Note: The following only applies to Docker Standalone and Podman.

See the Portainer Documentation for more details on creating stacks.

If your Compose uses lots of variables, load them from a .env file and let Portainer wire things up for you. It’s faster, tidier, and keeps your compose file readable.

Each build method has the option to load variables from a .env file

Option 1: Use the web editor to create a Compose file

Under Stacks → Add stack → Web editor, name your stack and paste the content of your docker compose file. Then click Load variables from .env file to import a local .env file. You can then use the variables in your compose content, or point a service at the .env file.

Portainer keeps your Compose text intact, so you can update values in the UI without rewriting the file.

Option 2: Upload a Compose file

Prefer to upload a file instead of pasting? Choose Upload, pick your Compose, then add variables the same way - either one-by-one or via Load variables from .env file. You can still reference stack.env on Standalone/Podman.

Option 3: Git repository

If your compose file lives in Git, select Git repository, fill in the repo details, and deploy. You can still add environment variables in the stack creation screen; Portainer will expose them to your services. Note that Portainer clones the repo during deploy and doesn’t yet support Git submodules.
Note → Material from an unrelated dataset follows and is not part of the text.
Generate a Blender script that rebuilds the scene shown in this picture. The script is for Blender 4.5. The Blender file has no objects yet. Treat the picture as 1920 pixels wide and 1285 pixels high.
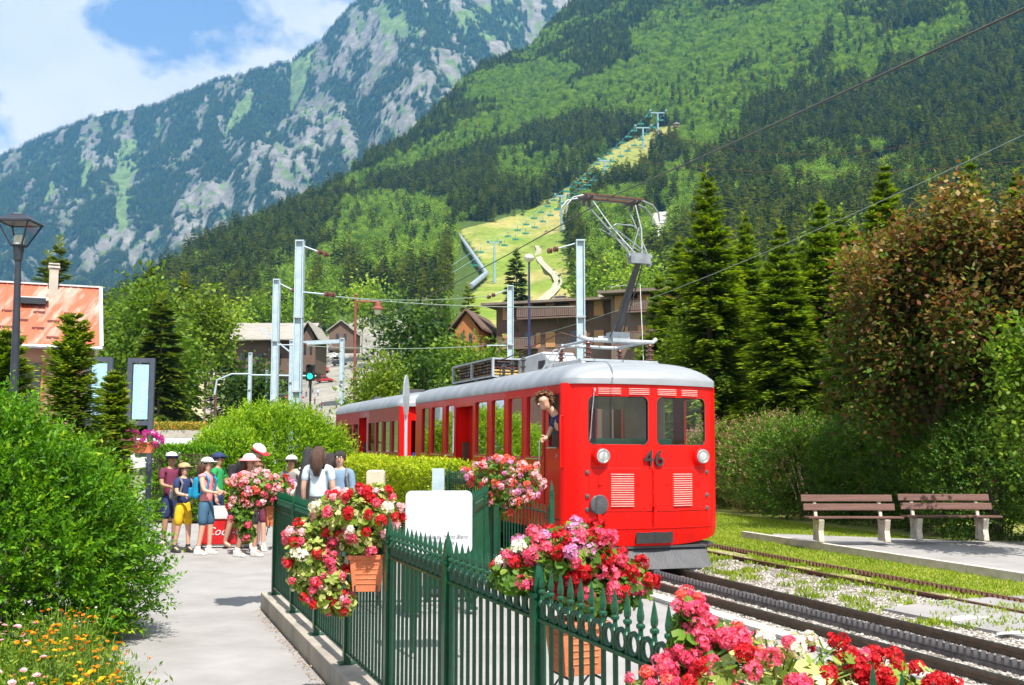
import bpy, bmesh, math, random
import numpy as np
from mathutils import Vector, Matrix, noise as mnoise
PI = math.pi
RNG = random.Random(7)
C = bpy.context.scene.collection
scene = bpy.context.scene

# ------------------------------------------------------------------ camera
F = 1900.0
PITCH = math.atan(185.5 / F)
CAMZ = 1.75
cam_d = bpy.data.cameras.new("camera")
cam = bpy.data.objects.new("camera", cam_d)
C.objects.link(cam)
cam_d.sensor_width = 36.0
cam_d.lens = 36.0 * F / 1920.0
cam_d.clip_start = 0.05
cam_d.clip_end = 40000
cam.location = (0, 0, CAMZ)
cam.rotation_euler = (PI / 2 + PITCH, 0, 0)
scene.camera = cam

# ------------------------------------------------------------------ world, sun, exposure
SUN_DIR = Vector((0.22, -0.50, 0.84)).normalized()      # towards the sun
SUN_EL = math.asin(SUN_DIR.z)
world = bpy.data.worlds.new("World")
scene.world = world
world.use_nodes = True
wn, wl = world.node_tree.nodes, world.node_tree.links
wn.clear()
w_out = wn.new("ShaderNodeOutputWorld")
sky = wn.new("ShaderNodeTexSky")
sky.sky_type = 'NISHITA'
sky.sun_disc = False
sky.sun_elevation = SUN_EL
sky.sun_rotation = math.atan2(SUN_DIR.x, SUN_DIR.y)
sky.altitude = 1000
sky.air_density = 1.0
sky.dust_density = 3.5
sky.ozone_density = 1.0
bg_sky = wn.new("ShaderNodeBackground")
bg_sky.inputs[1].default_value = 0.145
wl.new(sky.outputs[0], bg_sky.inputs[0])
bg_cloud = wn.new("ShaderNodeBackground")
bg_cloud.inputs[1].default_value = 0.70
tc = wn.new("ShaderNodeTexCoord")
mp = wn.new("ShaderNodeMapping")
mp.inputs['Location'].default_value = (3.35, 1.4, 0.55)
mp.inputs['Scale'].default_value = (1.0, 1.0, 1.35)
wl.new(tc.outputs['Generated'], mp.inputs[0])
cn = wn.new("ShaderNodeTexNoise")
cn.inputs['Scale'].default_value = 8.0
cn.inputs['Detail'].default_value = 9
cn.inputs['Roughness'].default_value = 0.54
cn.inputs['Distortion'].default_value = 0.0
wl.new(mp.outputs[0], cn.inputs['Vector'])
cr = wn.new("ShaderNodeValToRGB")
cr.color_ramp.elements[0].position = 0.42
cr.color_ramp.elements[1].position = 0.50
wl.new(cn.outputs['Fac'], cr.inputs[0])
cn2 = wn.new("ShaderNodeTexNoise")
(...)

Using variables in Compose

You can reference variables directly:

services:
 db:
   image: mariadb:10.11
   environment:
     MYSQL_DATABASE: ${MYSQL_DATABASE}
     MYSQL_USER: ${MYSQL_USER}

…or centralise everything with the generated stack.env:

services:
 worker:
   image: alpine
   command: ["sh","-c","echo Working with $APP_NAME && sleep 3600"]
   env_file: [stack.env]

Both approaches can be mixed - use env_file for the bulk and override with environment: if needed.

What goes in a .env file?

Plain KEY=VALUE lines, e.g.:

APP_PORT=8080
APP_NAME=MySite
LOG_LEVEL=info

After you import this file in the stack form, Portainer makes it available to your services (either via environment: expansion or by referencing stack.env). The compose file text itself isn’t rewritten, so it is in sync with your source.